65k after 7 years?!?!?!? I pulled more than that my second year with overtime this is in SoCal with a small firm, current pay was not too far from that If the current economic situation had not happen I would have been 75-80k(base) with three year under my belt no PE. 10-12 years is $100k+ is a given, PE/SE.
 
Sandman-
Thanks for the info, that's helpful.

Do you design for any type of serviceability seismic drift out there in California (without the Cd factor) or is it just about life-safety?

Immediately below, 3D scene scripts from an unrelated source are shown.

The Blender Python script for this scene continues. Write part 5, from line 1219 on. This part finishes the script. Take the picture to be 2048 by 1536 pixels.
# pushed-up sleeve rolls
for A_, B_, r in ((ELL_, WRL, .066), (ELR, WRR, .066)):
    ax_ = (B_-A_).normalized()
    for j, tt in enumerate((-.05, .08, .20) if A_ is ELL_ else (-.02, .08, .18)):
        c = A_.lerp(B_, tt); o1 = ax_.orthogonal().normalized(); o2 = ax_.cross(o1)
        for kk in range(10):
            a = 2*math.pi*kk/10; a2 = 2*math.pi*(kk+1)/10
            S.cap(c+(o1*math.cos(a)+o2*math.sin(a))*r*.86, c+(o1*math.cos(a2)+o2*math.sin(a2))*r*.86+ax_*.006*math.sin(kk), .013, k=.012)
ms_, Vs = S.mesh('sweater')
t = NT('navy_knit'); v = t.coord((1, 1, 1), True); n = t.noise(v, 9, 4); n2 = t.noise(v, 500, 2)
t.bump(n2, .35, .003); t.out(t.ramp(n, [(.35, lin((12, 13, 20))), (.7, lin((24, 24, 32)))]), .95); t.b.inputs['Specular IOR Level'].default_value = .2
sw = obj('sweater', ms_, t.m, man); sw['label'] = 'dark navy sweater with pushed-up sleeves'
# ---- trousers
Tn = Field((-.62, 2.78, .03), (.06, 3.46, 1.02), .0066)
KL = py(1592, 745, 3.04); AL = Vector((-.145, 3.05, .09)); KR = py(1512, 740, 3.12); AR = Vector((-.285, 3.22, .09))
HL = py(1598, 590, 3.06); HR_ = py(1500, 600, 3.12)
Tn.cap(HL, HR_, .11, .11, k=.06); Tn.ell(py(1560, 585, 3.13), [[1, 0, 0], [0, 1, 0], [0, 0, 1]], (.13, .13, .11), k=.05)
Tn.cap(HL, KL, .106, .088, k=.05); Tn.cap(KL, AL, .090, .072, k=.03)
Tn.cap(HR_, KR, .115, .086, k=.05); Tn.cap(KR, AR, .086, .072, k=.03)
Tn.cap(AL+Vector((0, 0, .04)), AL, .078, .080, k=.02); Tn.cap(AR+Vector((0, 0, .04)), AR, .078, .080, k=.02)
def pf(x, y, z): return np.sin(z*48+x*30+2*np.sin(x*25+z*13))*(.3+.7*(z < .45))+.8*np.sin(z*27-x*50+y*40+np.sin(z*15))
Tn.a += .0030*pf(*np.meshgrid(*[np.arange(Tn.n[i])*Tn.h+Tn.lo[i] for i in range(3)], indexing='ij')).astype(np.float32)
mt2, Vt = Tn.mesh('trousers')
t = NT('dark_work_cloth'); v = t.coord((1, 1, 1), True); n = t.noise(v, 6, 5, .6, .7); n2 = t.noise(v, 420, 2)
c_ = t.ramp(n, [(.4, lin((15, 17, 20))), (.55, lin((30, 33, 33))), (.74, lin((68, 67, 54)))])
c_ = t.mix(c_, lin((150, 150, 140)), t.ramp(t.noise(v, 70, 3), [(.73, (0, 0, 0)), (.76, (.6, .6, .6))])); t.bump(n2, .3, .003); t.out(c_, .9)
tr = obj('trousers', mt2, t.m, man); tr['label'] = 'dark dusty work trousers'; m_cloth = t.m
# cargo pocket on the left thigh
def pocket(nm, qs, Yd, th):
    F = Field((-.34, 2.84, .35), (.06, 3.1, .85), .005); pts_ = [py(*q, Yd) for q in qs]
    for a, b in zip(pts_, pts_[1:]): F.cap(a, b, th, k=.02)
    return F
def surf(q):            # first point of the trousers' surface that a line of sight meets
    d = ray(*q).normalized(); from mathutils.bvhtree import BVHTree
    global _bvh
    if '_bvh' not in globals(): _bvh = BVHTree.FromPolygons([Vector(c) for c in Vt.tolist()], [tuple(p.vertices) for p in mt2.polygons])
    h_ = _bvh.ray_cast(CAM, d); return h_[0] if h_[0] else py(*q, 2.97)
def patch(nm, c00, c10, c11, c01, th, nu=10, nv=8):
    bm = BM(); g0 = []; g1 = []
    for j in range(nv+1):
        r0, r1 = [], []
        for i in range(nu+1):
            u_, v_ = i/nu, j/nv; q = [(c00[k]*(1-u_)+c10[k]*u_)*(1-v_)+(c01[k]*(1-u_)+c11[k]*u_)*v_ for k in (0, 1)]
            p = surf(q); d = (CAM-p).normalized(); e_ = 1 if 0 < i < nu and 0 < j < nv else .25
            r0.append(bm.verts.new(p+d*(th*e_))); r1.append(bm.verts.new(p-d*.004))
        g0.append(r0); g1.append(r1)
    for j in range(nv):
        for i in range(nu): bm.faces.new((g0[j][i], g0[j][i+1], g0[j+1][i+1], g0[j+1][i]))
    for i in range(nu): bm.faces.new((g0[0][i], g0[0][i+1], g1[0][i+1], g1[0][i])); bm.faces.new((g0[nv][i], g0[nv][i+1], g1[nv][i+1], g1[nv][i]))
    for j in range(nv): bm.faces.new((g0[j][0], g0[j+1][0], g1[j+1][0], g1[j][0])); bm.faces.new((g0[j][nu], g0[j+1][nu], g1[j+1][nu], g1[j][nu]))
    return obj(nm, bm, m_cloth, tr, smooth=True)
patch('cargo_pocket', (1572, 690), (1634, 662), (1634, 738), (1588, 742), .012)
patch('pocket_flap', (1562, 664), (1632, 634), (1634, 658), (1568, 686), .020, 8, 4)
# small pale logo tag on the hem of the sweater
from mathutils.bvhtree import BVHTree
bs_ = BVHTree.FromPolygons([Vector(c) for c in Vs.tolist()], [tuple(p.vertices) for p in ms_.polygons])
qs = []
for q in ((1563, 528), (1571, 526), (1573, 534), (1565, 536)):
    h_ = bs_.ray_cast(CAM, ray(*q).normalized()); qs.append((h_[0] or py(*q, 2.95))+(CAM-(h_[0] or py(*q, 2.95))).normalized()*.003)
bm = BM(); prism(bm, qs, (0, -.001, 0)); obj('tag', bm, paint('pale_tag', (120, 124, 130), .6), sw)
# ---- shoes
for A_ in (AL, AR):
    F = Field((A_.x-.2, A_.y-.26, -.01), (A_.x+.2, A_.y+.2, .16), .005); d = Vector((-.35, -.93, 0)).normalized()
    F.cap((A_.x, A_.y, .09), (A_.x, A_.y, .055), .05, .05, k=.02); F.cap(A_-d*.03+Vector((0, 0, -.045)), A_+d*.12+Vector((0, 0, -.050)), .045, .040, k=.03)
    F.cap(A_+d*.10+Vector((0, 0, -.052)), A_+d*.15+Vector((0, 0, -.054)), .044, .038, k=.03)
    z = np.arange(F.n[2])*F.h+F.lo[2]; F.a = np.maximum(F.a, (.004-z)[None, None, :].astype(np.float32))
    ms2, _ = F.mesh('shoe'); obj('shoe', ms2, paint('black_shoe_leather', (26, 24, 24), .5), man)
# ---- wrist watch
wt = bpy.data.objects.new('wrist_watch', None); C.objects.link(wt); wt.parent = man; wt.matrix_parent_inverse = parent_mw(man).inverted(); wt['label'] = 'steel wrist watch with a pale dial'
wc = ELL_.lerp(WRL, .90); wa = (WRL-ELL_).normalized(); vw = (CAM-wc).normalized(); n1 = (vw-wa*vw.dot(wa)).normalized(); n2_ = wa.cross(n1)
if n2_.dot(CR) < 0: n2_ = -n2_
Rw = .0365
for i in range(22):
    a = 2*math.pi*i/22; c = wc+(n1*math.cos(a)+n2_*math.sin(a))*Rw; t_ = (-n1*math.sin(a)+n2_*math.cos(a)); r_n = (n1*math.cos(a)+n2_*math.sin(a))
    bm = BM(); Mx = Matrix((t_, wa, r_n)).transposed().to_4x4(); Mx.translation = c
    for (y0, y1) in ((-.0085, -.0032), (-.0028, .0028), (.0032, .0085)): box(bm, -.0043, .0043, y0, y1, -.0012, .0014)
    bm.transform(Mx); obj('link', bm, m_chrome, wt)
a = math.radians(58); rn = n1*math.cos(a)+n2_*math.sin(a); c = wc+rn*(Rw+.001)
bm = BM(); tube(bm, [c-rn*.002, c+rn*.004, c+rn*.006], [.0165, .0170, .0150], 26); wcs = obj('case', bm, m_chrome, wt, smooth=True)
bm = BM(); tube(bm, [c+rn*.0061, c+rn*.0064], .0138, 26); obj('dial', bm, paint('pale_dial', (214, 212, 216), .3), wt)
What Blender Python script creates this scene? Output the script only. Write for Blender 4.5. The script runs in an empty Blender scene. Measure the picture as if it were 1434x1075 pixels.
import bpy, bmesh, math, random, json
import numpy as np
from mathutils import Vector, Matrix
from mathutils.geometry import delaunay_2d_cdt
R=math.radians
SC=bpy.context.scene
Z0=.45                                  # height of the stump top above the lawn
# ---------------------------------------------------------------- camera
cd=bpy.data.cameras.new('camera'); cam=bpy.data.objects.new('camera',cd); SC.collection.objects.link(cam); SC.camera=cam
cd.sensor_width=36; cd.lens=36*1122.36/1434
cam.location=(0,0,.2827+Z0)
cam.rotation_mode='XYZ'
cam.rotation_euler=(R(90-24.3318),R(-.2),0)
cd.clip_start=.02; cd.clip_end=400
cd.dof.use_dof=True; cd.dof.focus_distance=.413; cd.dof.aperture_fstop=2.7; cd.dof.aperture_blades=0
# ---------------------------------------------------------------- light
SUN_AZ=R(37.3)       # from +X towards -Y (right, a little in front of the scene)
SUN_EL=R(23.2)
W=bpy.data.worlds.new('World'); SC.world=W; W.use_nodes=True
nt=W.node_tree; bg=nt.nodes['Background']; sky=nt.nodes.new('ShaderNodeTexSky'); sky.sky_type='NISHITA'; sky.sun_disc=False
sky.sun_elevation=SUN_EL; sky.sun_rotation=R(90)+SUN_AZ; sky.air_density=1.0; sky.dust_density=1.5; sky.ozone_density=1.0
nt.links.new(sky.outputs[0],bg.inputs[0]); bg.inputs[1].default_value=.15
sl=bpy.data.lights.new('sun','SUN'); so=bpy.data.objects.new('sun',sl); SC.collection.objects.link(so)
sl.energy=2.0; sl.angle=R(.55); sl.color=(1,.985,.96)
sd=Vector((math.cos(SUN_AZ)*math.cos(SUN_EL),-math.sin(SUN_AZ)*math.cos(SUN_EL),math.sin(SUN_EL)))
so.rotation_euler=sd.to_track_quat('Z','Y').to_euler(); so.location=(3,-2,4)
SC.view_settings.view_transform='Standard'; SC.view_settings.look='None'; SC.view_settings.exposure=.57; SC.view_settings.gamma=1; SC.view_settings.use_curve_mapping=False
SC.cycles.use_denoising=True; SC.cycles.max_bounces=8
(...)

Here on the east coast, seismic is all about life-safety. I just wasn't sure if you guys out there design the elastic drift (for some shorter return period) for serviceability.
 
As a general rule the code drift equation with Cd are used, I have run into a local fire department that has additional requirements for apparatus bay deflection, L/450, based on strength level elastic drift. We have additional deflection requirements for rigid facades (L/600 for veneer) and window systems (system dependent) to help control damage.
 
The $42 sounds low considering the assignment duration and the relocation (different state. Comparing to IT friends and also those who work in project controls area for construction projects, their range is between $80 - $100/hr. They have around the same years of experience. Are we cheaper?
 
Never ever!
The only problem we engineers are having is that our specialized work is sometimes being given to under qualified foreigners. "The companies don't care if the planes fall our of the sky", "We companies can hire a douch bag to press some buttons on pre programmed software and done deal". They don't care. But we do.
It's pathetic. It is actually easy to tell which companies do this. The quality of product gives it away. quirey: "Anyone can put pipe together on CAD. But only a select few can engineer the refrigeration system they are for"

Sorry for the slight rant. I really hate half ass designers that play with their ba!!s and call themselves an engineer.